佐川急便は佐川清氏が1957年に京都で小口の商業貨物を配達する「飛脚業」で創業。当初は荷物を徒歩で駅に運び、京都―大阪間を鉄道で輸送した。その後、トラックで企業間を結ぶ事業に発展させた。
栗和田氏は清氏の実子だが、父と別れた母の下で母方の姓を名乗って育った。高校卒業後に国鉄に入社し、地元の新潟で働いた後、父が経営する佐川に入った。セールスドライバーからスタート。その後も姓を変えず、「父への気持ちはかなり複雑」(佐川急便関係者)と言われる。セールスドライバーの経験をもとに労働環境の改善を清氏に進言し、「生意気を言うな」とはねつけられたこともあるといわれる。

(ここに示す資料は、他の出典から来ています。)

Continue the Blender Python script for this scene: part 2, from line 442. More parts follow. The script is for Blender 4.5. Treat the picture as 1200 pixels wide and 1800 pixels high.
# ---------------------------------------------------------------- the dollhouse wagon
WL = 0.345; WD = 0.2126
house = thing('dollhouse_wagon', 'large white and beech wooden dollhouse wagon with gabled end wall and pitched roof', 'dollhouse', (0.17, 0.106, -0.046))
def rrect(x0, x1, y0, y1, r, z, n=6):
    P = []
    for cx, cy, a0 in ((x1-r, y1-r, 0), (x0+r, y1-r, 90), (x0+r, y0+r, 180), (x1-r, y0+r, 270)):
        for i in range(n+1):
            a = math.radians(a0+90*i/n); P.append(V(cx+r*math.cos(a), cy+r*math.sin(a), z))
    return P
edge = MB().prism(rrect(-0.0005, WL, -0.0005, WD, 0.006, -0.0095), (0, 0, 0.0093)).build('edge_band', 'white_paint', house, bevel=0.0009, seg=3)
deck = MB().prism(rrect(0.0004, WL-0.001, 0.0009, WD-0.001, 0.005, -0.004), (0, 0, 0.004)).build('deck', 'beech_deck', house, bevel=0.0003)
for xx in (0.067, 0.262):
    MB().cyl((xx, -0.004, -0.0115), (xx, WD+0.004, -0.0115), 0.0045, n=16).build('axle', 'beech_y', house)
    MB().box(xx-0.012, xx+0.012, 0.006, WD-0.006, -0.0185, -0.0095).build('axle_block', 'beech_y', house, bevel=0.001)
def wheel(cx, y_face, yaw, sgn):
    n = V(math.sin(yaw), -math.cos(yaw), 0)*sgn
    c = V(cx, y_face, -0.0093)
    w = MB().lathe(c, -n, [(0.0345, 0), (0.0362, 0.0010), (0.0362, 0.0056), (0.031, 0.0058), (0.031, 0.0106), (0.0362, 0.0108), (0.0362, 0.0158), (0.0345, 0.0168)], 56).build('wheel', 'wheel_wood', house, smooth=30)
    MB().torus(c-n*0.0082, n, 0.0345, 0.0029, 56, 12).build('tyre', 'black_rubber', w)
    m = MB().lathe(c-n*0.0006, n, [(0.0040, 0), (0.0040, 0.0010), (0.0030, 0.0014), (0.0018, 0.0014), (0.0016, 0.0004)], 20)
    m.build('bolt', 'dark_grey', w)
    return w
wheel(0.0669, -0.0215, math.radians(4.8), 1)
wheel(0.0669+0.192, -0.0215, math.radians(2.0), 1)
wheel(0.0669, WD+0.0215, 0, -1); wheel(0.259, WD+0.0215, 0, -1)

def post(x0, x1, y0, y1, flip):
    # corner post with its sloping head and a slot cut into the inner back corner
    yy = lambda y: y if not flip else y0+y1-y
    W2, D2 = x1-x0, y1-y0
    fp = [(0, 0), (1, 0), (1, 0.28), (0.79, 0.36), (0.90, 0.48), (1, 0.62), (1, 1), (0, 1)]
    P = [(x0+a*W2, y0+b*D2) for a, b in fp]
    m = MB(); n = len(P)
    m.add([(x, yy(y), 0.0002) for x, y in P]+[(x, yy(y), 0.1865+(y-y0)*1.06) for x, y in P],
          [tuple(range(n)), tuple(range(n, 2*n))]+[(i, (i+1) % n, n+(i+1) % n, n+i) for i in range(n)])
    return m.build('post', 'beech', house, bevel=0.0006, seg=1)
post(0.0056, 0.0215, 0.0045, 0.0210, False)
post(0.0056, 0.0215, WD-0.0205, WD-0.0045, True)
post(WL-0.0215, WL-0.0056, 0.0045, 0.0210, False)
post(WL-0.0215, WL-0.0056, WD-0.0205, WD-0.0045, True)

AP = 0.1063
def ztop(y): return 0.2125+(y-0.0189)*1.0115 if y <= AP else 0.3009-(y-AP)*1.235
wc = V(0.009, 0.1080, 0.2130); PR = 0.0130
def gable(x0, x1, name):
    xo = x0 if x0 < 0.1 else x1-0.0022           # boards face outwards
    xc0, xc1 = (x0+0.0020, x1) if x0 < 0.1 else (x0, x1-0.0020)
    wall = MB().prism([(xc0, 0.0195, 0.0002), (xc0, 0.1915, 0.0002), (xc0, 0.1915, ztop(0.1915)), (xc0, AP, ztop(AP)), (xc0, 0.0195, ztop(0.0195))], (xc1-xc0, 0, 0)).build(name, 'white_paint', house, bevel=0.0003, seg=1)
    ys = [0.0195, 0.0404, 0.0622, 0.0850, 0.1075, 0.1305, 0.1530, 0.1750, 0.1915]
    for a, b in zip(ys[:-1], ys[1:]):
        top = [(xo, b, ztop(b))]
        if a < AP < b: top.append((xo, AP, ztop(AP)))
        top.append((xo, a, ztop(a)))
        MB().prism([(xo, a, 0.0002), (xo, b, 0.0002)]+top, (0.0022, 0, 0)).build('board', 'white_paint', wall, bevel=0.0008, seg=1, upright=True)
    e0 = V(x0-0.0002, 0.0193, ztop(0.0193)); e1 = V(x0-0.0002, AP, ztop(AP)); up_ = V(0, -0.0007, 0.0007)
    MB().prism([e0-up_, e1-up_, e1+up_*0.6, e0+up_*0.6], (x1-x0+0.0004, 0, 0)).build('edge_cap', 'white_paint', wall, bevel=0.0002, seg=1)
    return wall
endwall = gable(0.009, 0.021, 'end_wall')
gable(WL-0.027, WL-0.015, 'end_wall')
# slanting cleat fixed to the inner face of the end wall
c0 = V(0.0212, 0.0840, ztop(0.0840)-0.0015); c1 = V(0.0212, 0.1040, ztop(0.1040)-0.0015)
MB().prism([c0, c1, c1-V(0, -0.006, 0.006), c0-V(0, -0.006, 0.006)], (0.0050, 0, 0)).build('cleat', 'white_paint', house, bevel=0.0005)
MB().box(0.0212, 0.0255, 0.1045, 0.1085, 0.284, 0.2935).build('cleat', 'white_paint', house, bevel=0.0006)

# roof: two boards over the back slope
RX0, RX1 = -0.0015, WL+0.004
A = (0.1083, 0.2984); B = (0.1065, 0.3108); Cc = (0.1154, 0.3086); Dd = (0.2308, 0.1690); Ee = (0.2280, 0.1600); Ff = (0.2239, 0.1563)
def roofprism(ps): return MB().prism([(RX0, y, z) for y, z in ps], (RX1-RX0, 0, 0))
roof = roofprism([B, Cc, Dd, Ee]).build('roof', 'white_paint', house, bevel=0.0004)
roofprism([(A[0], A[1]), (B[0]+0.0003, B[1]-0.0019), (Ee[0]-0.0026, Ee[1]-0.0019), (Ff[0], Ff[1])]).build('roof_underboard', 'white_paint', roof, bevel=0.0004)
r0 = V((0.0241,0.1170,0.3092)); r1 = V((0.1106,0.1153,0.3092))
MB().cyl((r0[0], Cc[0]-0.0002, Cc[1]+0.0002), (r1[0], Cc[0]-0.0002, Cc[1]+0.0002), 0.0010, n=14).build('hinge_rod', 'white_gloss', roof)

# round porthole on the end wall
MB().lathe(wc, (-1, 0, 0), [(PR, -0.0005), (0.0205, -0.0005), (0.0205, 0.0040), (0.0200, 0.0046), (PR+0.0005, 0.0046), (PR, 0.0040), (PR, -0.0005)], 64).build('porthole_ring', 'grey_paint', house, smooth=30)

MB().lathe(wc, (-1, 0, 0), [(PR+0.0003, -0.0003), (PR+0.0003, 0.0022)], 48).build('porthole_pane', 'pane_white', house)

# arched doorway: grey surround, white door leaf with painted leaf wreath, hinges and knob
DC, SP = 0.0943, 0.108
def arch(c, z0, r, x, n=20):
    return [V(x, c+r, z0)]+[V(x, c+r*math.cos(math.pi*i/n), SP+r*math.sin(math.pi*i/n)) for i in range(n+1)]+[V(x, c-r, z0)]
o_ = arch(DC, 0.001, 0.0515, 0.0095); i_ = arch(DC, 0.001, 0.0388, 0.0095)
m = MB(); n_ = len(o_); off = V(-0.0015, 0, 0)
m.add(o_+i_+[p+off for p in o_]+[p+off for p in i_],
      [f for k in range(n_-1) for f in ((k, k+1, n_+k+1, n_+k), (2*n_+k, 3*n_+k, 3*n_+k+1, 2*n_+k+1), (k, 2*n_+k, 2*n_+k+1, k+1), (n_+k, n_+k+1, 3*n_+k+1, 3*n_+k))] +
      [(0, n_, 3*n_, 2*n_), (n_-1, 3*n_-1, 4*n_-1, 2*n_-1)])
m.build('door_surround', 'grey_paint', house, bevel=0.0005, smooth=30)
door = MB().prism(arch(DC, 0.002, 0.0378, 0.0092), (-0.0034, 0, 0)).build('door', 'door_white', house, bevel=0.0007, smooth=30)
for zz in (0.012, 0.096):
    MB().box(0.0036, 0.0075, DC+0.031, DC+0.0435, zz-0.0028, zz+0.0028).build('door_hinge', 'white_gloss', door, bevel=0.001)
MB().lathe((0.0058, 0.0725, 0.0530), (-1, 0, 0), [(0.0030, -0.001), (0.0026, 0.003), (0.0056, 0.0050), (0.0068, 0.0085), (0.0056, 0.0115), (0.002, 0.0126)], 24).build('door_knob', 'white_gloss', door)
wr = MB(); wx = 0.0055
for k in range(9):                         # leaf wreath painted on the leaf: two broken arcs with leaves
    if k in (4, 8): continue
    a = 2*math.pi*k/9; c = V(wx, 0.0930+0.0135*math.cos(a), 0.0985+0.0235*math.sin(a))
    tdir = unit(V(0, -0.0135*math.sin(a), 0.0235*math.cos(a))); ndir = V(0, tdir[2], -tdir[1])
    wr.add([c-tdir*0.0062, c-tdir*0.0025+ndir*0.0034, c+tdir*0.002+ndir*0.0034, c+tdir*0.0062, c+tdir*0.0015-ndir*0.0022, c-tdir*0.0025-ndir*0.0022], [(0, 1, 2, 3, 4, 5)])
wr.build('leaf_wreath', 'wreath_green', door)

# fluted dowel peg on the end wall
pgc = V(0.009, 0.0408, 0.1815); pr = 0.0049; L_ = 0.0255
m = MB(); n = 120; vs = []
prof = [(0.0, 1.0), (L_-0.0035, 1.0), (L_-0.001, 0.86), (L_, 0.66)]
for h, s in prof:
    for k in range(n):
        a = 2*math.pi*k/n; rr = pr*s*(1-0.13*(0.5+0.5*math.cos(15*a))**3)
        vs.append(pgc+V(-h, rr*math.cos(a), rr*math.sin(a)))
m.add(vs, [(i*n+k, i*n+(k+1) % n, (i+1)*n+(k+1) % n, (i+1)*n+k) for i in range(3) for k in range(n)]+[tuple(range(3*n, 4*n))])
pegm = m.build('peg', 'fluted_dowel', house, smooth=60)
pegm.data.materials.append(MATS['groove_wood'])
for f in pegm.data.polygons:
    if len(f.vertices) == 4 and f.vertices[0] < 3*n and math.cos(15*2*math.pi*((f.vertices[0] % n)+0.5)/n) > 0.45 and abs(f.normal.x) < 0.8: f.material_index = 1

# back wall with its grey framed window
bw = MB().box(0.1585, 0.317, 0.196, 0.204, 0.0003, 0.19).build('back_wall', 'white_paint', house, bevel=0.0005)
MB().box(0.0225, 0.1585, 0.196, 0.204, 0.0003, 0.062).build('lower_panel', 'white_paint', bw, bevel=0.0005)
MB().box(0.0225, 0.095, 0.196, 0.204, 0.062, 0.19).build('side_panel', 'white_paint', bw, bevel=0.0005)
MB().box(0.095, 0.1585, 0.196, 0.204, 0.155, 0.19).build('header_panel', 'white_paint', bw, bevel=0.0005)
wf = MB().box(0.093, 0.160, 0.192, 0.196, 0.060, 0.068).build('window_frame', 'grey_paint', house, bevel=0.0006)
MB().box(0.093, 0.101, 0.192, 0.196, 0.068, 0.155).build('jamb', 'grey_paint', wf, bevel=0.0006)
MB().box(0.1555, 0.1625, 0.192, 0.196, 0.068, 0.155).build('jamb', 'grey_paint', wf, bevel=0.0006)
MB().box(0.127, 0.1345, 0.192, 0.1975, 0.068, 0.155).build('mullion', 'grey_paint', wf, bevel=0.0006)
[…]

佐川は77年に全国の配送網を築き、大手運送グループに成長した。だが、91年に中核会社だった東京佐川急便が暴力団系の企業などに多額の融資や債務保証をして5000億円超が回収不能となる事態が発覚し、その後に同社の渡辺広康元社長らが特別背任で逮捕される事件が起こった。自民党の金丸信元副総裁にヤミ献金を送っていたことも明るみになり、グループ消滅の危機に陥った。
主要銀行がグループ各社を統合することで自立再建を支援する方針を決定。栗和田氏が大阪佐川急便社長から統合会社の社長に就任した。
2006年に佐川の名を使わないSGホールディングスを中心とする持ち株会社体制に移行。07年にはトラックなどの飛脚マークを廃止し、現代のセールスドライバーの図柄にした。
その発表会見で「長年愛されたマークの変更にはかなり勇気のいる決断だったが、進化し変革する姿勢を内外に示すことが重要だ」と話した。飛脚マークは清氏が描いたイラストがもと。父の時代からのイメージを変えたい気持ちの強さの現れとささやかれた。
絶対的な力を持つオーナー経営者だが、社内世論の風向きに敏感でバランスをとることにたけていると言われる。05年に設立したギャラクシーエアラインズで航空輸送事業に進出したが、機材のトラブルや燃料高騰で先行きへの厳しい見方が社内に広まると、08年8月に撤退を決めた。国有企業と組んでいち早く中国に本格進出したが、その後の展開は急がなかった。こうした慎重さが採算性が低下した宅配便の事業拡大を抑え、企業間物流に軸足を戻したことにつながったのかもしれない。